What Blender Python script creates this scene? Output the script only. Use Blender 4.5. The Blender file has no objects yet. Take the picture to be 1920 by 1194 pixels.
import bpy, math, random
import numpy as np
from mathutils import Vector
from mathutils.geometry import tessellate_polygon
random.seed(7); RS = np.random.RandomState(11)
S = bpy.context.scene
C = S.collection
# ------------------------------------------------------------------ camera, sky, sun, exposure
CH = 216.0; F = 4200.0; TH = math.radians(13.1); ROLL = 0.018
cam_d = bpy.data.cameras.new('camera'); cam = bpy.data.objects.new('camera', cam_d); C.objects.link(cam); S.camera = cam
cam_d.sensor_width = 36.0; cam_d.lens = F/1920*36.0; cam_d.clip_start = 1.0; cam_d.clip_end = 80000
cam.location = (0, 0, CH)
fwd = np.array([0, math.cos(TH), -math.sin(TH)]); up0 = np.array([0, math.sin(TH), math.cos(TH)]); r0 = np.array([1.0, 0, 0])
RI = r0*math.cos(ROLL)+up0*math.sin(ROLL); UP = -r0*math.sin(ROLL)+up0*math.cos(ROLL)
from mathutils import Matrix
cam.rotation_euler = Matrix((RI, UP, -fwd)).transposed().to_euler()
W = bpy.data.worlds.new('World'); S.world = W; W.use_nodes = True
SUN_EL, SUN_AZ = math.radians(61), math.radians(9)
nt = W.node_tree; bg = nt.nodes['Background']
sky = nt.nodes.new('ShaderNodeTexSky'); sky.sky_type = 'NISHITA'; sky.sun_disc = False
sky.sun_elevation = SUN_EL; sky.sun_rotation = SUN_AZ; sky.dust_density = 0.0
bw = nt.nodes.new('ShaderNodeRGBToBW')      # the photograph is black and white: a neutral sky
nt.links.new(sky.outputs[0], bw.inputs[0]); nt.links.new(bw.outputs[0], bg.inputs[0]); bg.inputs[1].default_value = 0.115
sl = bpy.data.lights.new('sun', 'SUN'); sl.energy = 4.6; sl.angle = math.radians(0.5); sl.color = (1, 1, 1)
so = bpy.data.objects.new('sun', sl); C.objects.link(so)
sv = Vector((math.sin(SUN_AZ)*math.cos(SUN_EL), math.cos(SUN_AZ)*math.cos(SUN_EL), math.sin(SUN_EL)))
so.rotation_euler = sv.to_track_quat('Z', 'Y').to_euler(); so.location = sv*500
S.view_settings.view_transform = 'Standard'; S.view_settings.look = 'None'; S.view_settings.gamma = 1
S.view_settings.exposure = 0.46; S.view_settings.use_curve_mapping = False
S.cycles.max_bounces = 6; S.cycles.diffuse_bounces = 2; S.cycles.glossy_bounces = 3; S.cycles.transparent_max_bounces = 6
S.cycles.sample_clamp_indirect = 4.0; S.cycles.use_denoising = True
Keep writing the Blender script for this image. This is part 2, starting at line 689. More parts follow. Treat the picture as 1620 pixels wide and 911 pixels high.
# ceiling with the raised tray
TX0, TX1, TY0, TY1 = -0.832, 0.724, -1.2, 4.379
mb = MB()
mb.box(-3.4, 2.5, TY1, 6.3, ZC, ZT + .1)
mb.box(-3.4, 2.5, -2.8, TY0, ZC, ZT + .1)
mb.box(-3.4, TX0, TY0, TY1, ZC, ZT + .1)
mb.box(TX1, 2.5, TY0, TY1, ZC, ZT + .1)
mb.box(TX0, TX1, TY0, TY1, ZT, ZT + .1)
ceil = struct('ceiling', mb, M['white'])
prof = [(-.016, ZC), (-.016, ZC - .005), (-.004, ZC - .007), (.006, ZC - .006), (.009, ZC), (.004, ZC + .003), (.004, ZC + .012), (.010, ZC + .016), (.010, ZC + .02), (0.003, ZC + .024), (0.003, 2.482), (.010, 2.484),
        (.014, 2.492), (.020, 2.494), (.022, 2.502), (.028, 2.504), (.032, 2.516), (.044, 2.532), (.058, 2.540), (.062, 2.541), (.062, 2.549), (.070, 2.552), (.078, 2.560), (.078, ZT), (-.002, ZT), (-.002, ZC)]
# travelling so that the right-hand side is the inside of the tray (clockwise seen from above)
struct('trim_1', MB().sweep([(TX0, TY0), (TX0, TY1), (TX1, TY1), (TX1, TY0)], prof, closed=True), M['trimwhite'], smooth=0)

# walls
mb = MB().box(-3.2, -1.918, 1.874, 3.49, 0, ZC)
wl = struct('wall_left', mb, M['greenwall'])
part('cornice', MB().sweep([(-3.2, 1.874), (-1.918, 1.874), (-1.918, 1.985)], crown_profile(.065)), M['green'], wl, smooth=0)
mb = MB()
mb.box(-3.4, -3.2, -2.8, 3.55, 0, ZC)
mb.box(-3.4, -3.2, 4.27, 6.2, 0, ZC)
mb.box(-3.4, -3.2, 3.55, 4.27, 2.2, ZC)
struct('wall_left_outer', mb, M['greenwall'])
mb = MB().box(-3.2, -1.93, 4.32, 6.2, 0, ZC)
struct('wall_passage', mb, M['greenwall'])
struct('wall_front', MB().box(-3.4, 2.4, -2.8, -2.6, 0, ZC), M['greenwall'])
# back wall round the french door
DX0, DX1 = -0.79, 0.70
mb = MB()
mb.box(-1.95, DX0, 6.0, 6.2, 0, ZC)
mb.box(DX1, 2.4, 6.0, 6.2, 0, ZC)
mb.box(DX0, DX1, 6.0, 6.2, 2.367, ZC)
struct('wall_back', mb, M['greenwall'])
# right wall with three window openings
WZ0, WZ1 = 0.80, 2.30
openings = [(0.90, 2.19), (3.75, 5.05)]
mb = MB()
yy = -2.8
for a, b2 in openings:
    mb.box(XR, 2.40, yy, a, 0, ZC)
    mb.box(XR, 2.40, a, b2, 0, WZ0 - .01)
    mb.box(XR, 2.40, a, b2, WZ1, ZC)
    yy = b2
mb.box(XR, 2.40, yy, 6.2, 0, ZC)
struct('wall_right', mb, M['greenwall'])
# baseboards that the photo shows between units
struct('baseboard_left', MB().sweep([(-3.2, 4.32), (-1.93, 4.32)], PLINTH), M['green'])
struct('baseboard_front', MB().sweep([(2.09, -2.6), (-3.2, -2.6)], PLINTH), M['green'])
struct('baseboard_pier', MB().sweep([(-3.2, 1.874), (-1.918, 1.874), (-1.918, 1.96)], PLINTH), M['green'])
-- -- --
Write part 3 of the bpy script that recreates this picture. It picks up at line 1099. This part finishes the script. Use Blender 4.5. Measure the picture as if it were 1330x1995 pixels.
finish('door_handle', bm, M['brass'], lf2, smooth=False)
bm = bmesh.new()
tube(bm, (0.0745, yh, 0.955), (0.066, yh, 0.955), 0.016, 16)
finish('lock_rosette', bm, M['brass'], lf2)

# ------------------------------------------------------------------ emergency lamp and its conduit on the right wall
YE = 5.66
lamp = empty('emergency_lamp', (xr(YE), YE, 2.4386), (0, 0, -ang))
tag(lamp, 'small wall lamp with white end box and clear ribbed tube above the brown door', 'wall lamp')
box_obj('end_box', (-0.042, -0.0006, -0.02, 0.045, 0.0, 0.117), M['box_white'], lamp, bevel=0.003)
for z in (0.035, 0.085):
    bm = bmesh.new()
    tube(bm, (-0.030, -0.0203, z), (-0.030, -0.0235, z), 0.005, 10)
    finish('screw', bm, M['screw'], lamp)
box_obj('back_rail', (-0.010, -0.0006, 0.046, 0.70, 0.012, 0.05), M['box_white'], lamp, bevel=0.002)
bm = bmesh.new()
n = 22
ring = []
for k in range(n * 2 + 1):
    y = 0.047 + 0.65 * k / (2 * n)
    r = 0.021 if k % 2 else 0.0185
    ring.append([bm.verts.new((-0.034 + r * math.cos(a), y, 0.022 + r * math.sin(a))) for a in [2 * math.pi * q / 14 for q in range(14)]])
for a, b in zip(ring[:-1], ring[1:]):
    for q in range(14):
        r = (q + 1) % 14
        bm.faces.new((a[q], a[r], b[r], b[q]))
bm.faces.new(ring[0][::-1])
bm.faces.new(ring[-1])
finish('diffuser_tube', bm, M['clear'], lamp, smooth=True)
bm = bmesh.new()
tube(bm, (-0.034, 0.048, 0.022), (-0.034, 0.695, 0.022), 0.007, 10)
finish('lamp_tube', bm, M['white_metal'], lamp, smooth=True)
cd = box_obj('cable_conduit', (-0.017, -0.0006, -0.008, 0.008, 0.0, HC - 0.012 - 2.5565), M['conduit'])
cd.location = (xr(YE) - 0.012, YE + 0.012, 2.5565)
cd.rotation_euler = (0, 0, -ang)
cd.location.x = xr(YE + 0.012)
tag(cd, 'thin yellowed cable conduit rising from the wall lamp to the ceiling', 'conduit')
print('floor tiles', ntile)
-- -- --
EXERCISE DETAILS> Look through the material above and print exactly the lines from the one containing "Write part 3" to the one containing "print('floor tiles', ntile)", both included, and nothing more.

OUTPUT>
Write part 3 of the bpy script that recreates this picture. It picks up at line 1099. This part finishes the script. Use Blender 4.5. Measure the picture as if it were 1330x1995 pixels.
finish('door_handle', bm, M['brass'], lf2, smooth=False)
bm = bmesh.new()
tube(bm, (0.0745, yh, 0.955), (0.066, yh, 0.955), 0.016, 16)
finish('lock_rosette', bm, M['brass'], lf2)

# ------------------------------------------------------------------ emergency lamp and its conduit on the right wall
YE = 5.66
lamp = empty('emergency_lamp', (xr(YE), YE, 2.4386), (0, 0, -ang))
tag(lamp, 'small wall lamp with white end box and clear ribbed tube above the brown door', 'wall lamp')
box_obj('end_box', (-0.042, -0.0006, -0.02, 0.045, 0.0, 0.117), M['box_white'], lamp, bevel=0.003)
for z in (0.035, 0.085):
    bm = bmesh.new()
    tube(bm, (-0.030, -0.0203, z), (-0.030, -0.0235, z), 0.005, 10)
    finish('screw', bm, M['screw'], lamp)
box_obj('back_rail', (-0.010, -0.0006, 0.046, 0.70, 0.012, 0.05), M['box_white'], lamp, bevel=0.002)
bm = bmesh.new()
n = 22
ring = []
for k in range(n * 2 + 1):
    y = 0.047 + 0.65 * k / (2 * n)
    r = 0.021 if k % 2 else 0.0185
    ring.append([bm.verts.new((-0.034 + r * math.cos(a), y, 0.022 + r * math.sin(a))) for a in [2 * math.pi * q / 14 for q in range(14)]])
for a, b in zip(ring[:-1], ring[1:]):
    for q in range(14):
        r = (q + 1) % 14
        bm.faces.new((a[q], a[r], b[r], b[q]))
bm.faces.new(ring[0][::-1])
bm.faces.new(ring[-1])
finish('diffuser_tube', bm, M['clear'], lamp, smooth=True)
bm = bmesh.new()
tube(bm, (-0.034, 0.048, 0.022), (-0.034, 0.695, 0.022), 0.007, 10)
finish('lamp_tube', bm, M['white_metal'], lamp, smooth=True)
cd = box_obj('cable_conduit', (-0.017, -0.0006, -0.008, 0.008, 0.0, HC - 0.012 - 2.5565), M['conduit'])
cd.location = (xr(YE) - 0.012, YE + 0.012, 2.5565)
cd.rotation_euler = (0, 0, -ang)
cd.location.x = xr(YE + 0.012)
tag(cd, 'thin yellowed cable conduit rising from the wall lamp to the ceiling', 'conduit')
print('floor tiles', ntile)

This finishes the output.